Il vangelo di oggi è caratterizzato da un forte dinamismo. Notiamo innanzitutto l'intensa preghiera del cieco, il quale trovandosi in una situazione penosa, non si scoraggia, ma continua a invocare con forza Gesù. Poi vediamo il suo movimento per andare da Gesù: "Gettato via il mantello, balzò in piedi e venne da Gesù", e la semplicità e fiducia della sua richiesta: "Rabbonì, che io riabbia la vista!". E dopo che Gesù gli ha ridato la vista, egli approfitta della guarigione ottenuta per diventare suo discepolo, mettendosi in cammino dietro di lui: "Prese a seguirlo per la strada".

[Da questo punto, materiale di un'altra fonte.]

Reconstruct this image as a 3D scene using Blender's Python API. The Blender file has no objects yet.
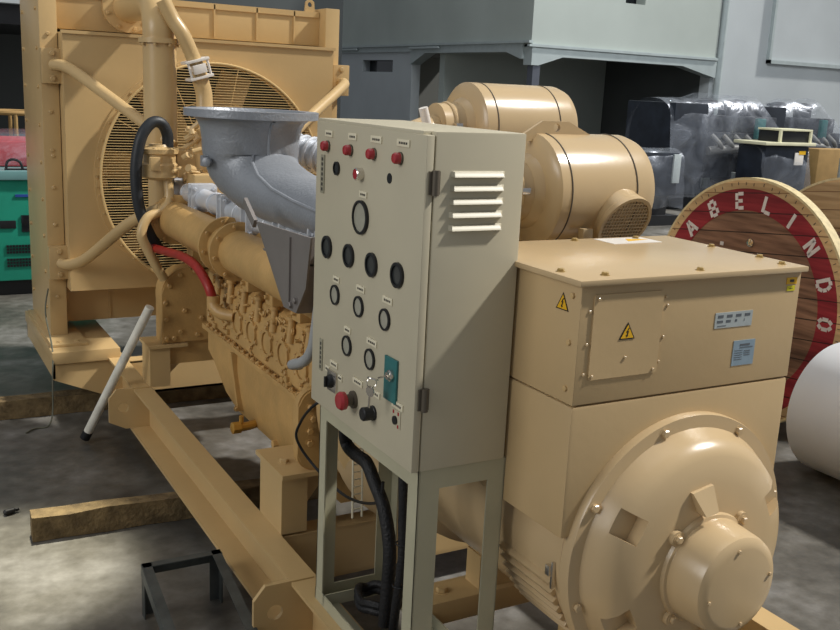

Lo stesso sentiamo di farlo anche noi. Quando ci troviamo in una situazione di necessità, dobbiamo pregare Gesù in modo intenso, pregarlo con fiducia, invocarne umilmente la compassione; se non otteniamo subito la grazia, continuare a pregare con perseveranza. Poi dobbiamo andare da Lui presente sacramentalmente nell'Eucarestia, spiritualmente in ogni povero che incontriamo. Non dobbiamo esitare ad andare in chiesa per rivolgere a Dio le nostre preghiere di domanda; dobbiamo approfondire la nostra fede e la carità. E quando abbiamo ottenuto la grazia, dobbiamo approfittarne per seguire Gesù in modo più generoso, più attento e completo.

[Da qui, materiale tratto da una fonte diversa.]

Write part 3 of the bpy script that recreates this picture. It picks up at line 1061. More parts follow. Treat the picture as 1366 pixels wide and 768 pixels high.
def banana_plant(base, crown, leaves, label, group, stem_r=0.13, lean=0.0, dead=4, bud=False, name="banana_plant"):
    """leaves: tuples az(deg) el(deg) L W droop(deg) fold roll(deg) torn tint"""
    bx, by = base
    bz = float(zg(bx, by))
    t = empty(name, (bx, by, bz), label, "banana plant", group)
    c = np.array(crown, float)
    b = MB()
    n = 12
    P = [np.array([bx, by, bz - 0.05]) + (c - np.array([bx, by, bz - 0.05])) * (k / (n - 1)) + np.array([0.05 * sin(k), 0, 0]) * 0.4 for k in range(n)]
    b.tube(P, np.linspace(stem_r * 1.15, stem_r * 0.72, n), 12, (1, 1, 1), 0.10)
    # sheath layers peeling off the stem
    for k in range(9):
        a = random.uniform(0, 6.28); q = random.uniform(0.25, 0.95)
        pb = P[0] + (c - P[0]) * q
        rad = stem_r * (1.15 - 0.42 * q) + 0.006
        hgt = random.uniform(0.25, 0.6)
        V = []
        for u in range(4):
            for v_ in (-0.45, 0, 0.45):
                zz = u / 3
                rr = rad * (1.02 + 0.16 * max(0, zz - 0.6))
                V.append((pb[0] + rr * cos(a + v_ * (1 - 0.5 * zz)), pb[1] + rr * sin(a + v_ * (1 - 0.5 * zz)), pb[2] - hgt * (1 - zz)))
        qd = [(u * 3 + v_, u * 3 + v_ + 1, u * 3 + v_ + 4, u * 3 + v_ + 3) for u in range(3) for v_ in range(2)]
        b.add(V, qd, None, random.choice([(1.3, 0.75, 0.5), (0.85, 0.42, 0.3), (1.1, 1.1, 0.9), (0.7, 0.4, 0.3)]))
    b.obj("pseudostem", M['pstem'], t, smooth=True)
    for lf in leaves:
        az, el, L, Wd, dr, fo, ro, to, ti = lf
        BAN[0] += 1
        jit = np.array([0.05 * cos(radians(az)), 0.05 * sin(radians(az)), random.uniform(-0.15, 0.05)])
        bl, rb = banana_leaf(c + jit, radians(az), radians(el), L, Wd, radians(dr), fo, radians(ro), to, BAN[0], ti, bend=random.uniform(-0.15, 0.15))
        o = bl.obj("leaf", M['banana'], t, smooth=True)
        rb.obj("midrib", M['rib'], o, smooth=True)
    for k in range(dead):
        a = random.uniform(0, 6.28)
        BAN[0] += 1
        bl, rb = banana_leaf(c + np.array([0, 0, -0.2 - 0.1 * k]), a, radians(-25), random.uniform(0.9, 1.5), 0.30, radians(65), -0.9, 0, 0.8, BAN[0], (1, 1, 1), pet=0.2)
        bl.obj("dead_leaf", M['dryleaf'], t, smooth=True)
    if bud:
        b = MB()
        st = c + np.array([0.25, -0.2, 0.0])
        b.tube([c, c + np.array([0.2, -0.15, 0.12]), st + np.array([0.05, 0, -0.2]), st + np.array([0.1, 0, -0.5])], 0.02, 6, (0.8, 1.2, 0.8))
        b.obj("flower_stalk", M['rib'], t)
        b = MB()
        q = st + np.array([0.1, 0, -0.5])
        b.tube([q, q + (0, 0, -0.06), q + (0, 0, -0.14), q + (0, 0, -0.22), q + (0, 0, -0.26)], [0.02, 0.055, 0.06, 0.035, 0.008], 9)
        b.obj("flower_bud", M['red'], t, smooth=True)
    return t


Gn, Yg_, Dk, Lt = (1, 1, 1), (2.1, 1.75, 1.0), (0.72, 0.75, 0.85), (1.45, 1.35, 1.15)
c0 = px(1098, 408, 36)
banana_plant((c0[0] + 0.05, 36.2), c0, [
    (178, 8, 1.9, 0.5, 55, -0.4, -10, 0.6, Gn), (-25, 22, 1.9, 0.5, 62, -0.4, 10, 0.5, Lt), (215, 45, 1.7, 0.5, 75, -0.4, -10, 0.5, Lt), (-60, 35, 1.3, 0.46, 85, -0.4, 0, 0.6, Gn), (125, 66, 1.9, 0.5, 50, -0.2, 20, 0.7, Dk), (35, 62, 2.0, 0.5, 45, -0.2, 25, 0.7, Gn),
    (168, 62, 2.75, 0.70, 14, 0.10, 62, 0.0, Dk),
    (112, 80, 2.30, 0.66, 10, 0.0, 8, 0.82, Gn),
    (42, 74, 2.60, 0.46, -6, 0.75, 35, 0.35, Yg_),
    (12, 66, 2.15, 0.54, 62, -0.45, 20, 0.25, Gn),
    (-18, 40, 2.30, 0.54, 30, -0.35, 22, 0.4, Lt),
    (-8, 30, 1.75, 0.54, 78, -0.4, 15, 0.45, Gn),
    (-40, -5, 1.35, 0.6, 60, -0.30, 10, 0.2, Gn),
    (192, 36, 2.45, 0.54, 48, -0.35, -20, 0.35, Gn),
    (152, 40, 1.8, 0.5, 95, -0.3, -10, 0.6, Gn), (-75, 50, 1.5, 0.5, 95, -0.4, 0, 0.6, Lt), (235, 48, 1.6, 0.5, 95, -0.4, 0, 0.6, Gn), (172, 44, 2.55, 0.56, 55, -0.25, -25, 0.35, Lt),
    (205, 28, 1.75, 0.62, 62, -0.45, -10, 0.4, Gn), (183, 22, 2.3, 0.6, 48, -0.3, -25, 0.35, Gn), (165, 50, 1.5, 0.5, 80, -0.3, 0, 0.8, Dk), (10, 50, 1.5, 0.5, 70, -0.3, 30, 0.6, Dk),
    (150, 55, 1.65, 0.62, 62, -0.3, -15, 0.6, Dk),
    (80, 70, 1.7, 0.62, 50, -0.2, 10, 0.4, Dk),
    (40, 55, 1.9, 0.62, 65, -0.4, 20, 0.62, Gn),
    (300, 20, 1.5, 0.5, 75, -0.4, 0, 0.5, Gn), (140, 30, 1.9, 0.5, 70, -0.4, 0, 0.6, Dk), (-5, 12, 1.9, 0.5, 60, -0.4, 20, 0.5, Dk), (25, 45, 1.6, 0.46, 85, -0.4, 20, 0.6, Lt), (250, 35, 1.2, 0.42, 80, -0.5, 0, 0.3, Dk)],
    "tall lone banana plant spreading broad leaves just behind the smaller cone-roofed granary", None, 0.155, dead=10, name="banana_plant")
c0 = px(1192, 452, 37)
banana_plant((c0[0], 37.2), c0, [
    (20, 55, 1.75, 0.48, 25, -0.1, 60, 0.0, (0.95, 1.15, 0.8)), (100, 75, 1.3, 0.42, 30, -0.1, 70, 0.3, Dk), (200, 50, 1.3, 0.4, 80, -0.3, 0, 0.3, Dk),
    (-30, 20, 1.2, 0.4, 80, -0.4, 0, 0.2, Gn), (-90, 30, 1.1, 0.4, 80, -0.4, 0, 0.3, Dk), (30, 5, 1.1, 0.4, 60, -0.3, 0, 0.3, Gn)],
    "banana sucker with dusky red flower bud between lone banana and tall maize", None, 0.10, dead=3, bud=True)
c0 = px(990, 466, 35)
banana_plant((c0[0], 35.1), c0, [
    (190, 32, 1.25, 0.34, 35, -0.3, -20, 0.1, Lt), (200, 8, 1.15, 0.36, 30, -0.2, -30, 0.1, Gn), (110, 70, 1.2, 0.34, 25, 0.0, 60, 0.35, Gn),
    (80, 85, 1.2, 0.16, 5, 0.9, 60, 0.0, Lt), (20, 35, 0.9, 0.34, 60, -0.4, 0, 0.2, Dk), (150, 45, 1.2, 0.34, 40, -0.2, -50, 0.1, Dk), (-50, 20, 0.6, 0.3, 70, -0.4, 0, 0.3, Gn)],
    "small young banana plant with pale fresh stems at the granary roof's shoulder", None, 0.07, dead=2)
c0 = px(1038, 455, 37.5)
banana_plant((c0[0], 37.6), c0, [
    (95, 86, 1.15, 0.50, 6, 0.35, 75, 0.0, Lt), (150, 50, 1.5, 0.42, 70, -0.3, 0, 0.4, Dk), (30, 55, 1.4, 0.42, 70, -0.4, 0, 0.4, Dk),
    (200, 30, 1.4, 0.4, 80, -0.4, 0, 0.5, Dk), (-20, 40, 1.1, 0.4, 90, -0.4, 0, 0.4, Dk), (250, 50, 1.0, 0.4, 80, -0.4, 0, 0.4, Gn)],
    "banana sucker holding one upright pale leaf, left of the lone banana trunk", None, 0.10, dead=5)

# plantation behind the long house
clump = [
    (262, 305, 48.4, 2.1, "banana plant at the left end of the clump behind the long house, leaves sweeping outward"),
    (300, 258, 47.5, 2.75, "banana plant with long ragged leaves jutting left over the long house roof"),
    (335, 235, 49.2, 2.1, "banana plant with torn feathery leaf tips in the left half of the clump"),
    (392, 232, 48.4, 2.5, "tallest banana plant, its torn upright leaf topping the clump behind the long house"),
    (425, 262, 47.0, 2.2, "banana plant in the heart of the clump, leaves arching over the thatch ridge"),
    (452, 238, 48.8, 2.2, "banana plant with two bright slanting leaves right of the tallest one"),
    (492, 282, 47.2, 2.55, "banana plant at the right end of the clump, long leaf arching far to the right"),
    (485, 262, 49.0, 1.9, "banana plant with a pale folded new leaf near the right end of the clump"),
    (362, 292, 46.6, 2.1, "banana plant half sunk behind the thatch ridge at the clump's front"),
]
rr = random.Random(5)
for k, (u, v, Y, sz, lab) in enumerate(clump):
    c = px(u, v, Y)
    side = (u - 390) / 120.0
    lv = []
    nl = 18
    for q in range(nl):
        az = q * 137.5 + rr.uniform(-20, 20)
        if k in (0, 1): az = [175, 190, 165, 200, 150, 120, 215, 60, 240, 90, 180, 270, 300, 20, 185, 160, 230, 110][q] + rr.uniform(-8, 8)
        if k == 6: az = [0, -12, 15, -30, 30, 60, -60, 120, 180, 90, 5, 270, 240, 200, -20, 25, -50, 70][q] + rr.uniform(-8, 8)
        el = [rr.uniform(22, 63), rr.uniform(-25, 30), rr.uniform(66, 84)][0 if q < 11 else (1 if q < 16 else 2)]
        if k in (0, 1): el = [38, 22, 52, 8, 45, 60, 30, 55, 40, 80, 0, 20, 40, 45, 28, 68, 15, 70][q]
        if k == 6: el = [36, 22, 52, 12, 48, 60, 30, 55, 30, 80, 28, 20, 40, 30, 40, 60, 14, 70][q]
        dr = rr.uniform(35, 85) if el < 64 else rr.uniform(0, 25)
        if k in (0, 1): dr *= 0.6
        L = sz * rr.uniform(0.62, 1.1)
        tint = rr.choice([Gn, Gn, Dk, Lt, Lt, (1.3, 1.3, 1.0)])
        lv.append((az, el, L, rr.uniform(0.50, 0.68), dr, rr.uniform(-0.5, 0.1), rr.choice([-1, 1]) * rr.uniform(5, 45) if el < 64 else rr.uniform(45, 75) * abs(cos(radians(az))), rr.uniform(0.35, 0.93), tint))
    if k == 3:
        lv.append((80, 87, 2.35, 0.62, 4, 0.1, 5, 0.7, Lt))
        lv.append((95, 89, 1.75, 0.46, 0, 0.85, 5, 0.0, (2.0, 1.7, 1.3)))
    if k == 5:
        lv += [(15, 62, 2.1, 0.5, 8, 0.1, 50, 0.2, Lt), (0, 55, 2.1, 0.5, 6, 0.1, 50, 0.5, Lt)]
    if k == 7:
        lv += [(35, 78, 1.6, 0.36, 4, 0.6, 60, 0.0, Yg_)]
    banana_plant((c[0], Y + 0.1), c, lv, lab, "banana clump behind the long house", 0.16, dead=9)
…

Gesù è il sommo sacerdote pieno di compassione, ma anche pieno di umiltà. La lettera agli Ebrei afferma che egli "non si attribuì la gloria del sommo sacerdote", ma la ricevette dal Padre celeste, il quale gli disse: "Tu sei sacerdote per sempre, alla maniera di Melchisedek". Gesù è compassionevole e umile, e questo deve accrescere la nostra fiducia in Lui attraverso la mamma sua e nostra. Non dobbiamo mai esitare ad andare da lui, perché egli ci conosce e ci comprende intimamente.